▶ **Direction**
Exclude the pictures, then repeat the remaining data exactly.

▶ **Data section**
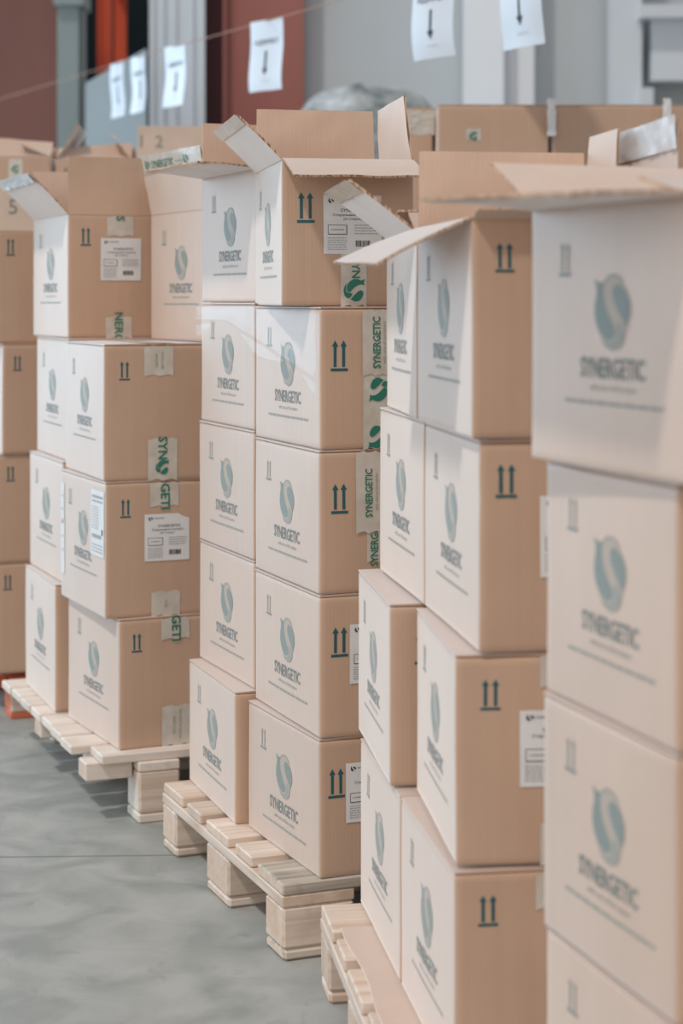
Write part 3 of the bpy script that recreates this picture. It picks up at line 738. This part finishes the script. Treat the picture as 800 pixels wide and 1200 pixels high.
carton('fourth box up in the middle stack, clear film over it, lettered tape at right', 376, 3.52, zc[3], .275, DC, hC[3], xf=299.5, arrow=(.020, .064, .034, .058),
       tapes=[(.110, .0, .15, [('logo', .022, .044, .004, up), ('logo', .112, .046, .006, up)]), (.108, .140, .262, [('text', .201, .098, .003, up), ('tag', .201, .08, .018, up)], .0022)], seed=4)
# open carton on top
carton('open box on top of the middle stack, four flaps up, white label and taped front', 330, 3.56, zc[4], .255, .386, .277, yaw=10.0, arrow=(.029, .061, .034, .058),
       tapes=[(.138, .0, .10, [('logo', .030, .044, .002, dn), ('part', .072, 'SYN', .004, dn)])], labels=[(.136, .277-.122, .112, .112)], logo=True, seed=5,
       open={'left': dict(a=(43, 43), F=.118, tape=.022, crumple=.0006), 'back': dict(a=(0, 0), F=.135), 'right': dict(a=(-10, -4), F=.128, span=(.0, .8)), 'front': dict(a=(104, 104), F=.135)})
# its far column
Y2 = 3.905
hF = [.275, .268, .27, .2665]
zf = [ZC]
for h_ in hF: zf.append(zf[-1] + h_ + .0006)
carton('bottom rear box of the middle stack, set out with a gap beside it', 276, 3.885, zf[0], .26, DC, hF[0], xf=222, seed=6, arrow=(.035, .06, .034, .055))
carton('closed box in the rear column of the middle stack, second from bottom', 298, Y2, zf[1], .26, DC, hF[1], xf=234, seed=7)
carton('closed box in the rear column of the middle stack, third from bottom', 298, Y2, zf[2], .26, DC, hF[2], xf=233.5, seed=8)
carton('fourth box up in the rear column of the middle stack, glossy film over it', 298.5, Y2, zf[3], .26, DC, hF[3], xf=236, seed=9)
carton('open box on top of the middle stack at rear, side flap folded out level', 303, 3.96, zf[4], .26, .39, .282, xf=236.5, seed=10,
       open={'left': dict(a=(82, 84), F=.135, tape=.02, crumple=.0006, curl=4), 'back': dict(a=(0, 0), F=.13), 'right': dict(a=(-5, -5), F=.13), 'front': dict(a=(10, 10), F=.02)})

# stretch film over the top row of closed boxes in the middle stack
mf, nt, b = base_mat('clear_film', (.9, .92, .94, 1), .08, .9)
N, L = nt.nodes.new, nt.links.new
tr = N('ShaderNodeBsdfTransparent'); mx = N('ShaderNodeMixShader'); lw = N('ShaderNodeLayerWeight'); lw.inputs[0].default_value = .25
mr = N('ShaderNodeMapRange'); mr.inputs[3].default_value = .0; mr.inputs[4].default_value = .15; L(lw.outputs['Facing'], mr.inputs[0])
gl = N('ShaderNodeBsdfGlossy'); gl.inputs['Roughness'].default_value = .32
L(mr.outputs[0], mx.inputs[0]); L(tr.outputs[0], mx.inputs[1]); L(gl.outputs[0], mx.inputs[2]); L(mx.outputs[0], nt.nodes['Material Output'].inputs[0])
mb = MB(); V = []; nu, nv = 60, 22
yw = R(21.6); dvec = Vector((-math.sin(yw), math.cos(yw), 0)); rv = Vector((math.cos(yw), math.sin(yw), 0))
p0 = Vector(((376-400)/FPX*3.52, 3.52, 0))
for i in range(nu+1):
    u = .735*i/nu                                      # 0 near corner .. far end
    for j in range(nv+1):
        lo = zc[4] - .17 + .115*min(1, u/.42) + .02*math.sin(u*14)
        zz = lo + (zc[4]-.004-lo)*j/nv
        fold = .006*max(0, 1-abs((zc[4]-zz) - (.03+.10*(1-min(1, u/.5)))) / .010)
        n = .0035*abs(noise.noise((u*16, zz*50, 3))) + fold
        V.append(p0 + dvec*u - rv*(.0105 + n + .004*(u > .38)) + Vector((0, 0, zz)))
mb.add(V, [(i*(nv+1)+j, (i+1)*(nv+1)+j, (i+1)*(nv+1)+j+1, i*(nv+1)+j+1) for i in range(nu) for j in range(nv)])
o = mb.build('stretch_film', [mf], smooth=True); tag(o, 'shiny clear film pulled across the fourth row of the middle stack', 'plastic film')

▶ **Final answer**
Write part 3 of the bpy script that recreates this picture. It picks up at line 738. This part finishes the script. Treat the picture as 800 pixels wide and 1200 pixels high.
carton('fourth box up in the middle stack, clear film over it, lettered tape at right', 376, 3.52, zc[3], .275, DC, hC[3], xf=299.5, arrow=(.020, .064, .034, .058),
       tapes=[(.110, .0, .15, [('logo', .022, .044, .004, up), ('logo', .112, .046, .006, up)]), (.108, .140, .262, [('text', .201, .098, .003, up), ('tag', .201, .08, .018, up)], .0022)], seed=4)
# open carton on top
carton('open box on top of the middle stack, four flaps up, white label and taped front', 330, 3.56, zc[4], .255, .386, .277, yaw=10.0, arrow=(.029, .061, .034, .058),
       tapes=[(.138, .0, .10, [('logo', .030, .044, .002, dn), ('part', .072, 'SYN', .004, dn)])], labels=[(.136, .277-.122, .112, .112)], logo=True, seed=5,
       open={'left': dict(a=(43, 43), F=.118, tape=.022, crumple=.0006), 'back': dict(a=(0, 0), F=.135), 'right': dict(a=(-10, -4), F=.128, span=(.0, .8)), 'front': dict(a=(104, 104), F=.135)})
# its far column
Y2 = 3.905
hF = [.275, .268, .27, .2665]
zf = [ZC]
for h_ in hF: zf.append(zf[-1] + h_ + .0006)
carton('bottom rear box of the middle stack, set out with a gap beside it', 276, 3.885, zf[0], .26, DC, hF[0], xf=222, seed=6, arrow=(.035, .06, .034, .055))
carton('closed box in the rear column of the middle stack, second from bottom', 298, Y2, zf[1], .26, DC, hF[1], xf=234, seed=7)
carton('closed box in the rear column of the middle stack, third from bottom', 298, Y2, zf[2], .26, DC, hF[2], xf=233.5, seed=8)
carton('fourth box up in the rear column of the middle stack, glossy film over it', 298.5, Y2, zf[3], .26, DC, hF[3], xf=236, seed=9)
carton('open box on top of the middle stack at rear, side flap folded out level', 303, 3.96, zf[4], .26, .39, .282, xf=236.5, seed=10,
       open={'left': dict(a=(82, 84), F=.135, tape=.02, crumple=.0006, curl=4), 'back': dict(a=(0, 0), F=.13), 'right': dict(a=(-5, -5), F=.13), 'front': dict(a=(10, 10), F=.02)})

# stretch film over the top row of closed boxes in the middle stack
mf, nt, b = base_mat('clear_film', (.9, .92, .94, 1), .08, .9)
N, L = nt.nodes.new, nt.links.new
tr = N('ShaderNodeBsdfTransparent'); mx = N('ShaderNodeMixShader'); lw = N('ShaderNodeLayerWeight'); lw.inputs[0].default_value = .25
mr = N('ShaderNodeMapRange'); mr.inputs[3].default_value = .0; mr.inputs[4].default_value = .15; L(lw.outputs['Facing'], mr.inputs[0])
gl = N('ShaderNodeBsdfGlossy'); gl.inputs['Roughness'].default_value = .32
L(mr.outputs[0], mx.inputs[0]); L(tr.outputs[0], mx.inputs[1]); L(gl.outputs[0], mx.inputs[2]); L(mx.outputs[0], nt.nodes['Material Output'].inputs[0])
mb = MB(); V = []; nu, nv = 60, 22
yw = R(21.6); dvec = Vector((-math.sin(yw), math.cos(yw), 0)); rv = Vector((math.cos(yw), math.sin(yw), 0))
p0 = Vector(((376-400)/FPX*3.52, 3.52, 0))
for i in range(nu+1):
    u = .735*i/nu                                      # 0 near corner .. far end
    for j in range(nv+1):
        lo = zc[4] - .17 + .115*min(1, u/.42) + .02*math.sin(u*14)
        zz = lo + (zc[4]-.004-lo)*j/nv
        fold = .006*max(0, 1-abs((zc[4]-zz) - (.03+.10*(1-min(1, u/.5)))) / .010)
        n = .0035*abs(noise.noise((u*16, zz*50, 3))) + fold
        V.append(p0 + dvec*u - rv*(.0105 + n + .004*(u > .38)) + Vector((0, 0, zz)))
mb.add(V, [(i*(nv+1)+j, (i+1)*(nv+1)+j, (i+1)*(nv+1)+j+1, i*(nv+1)+j+1) for i in range(nu) for j in range(nv)])
o = mb.build('stretch_film', [mf], smooth=True); tag(o, 'shiny clear film pulled across the fourth row of the middle stack', 'plastic film')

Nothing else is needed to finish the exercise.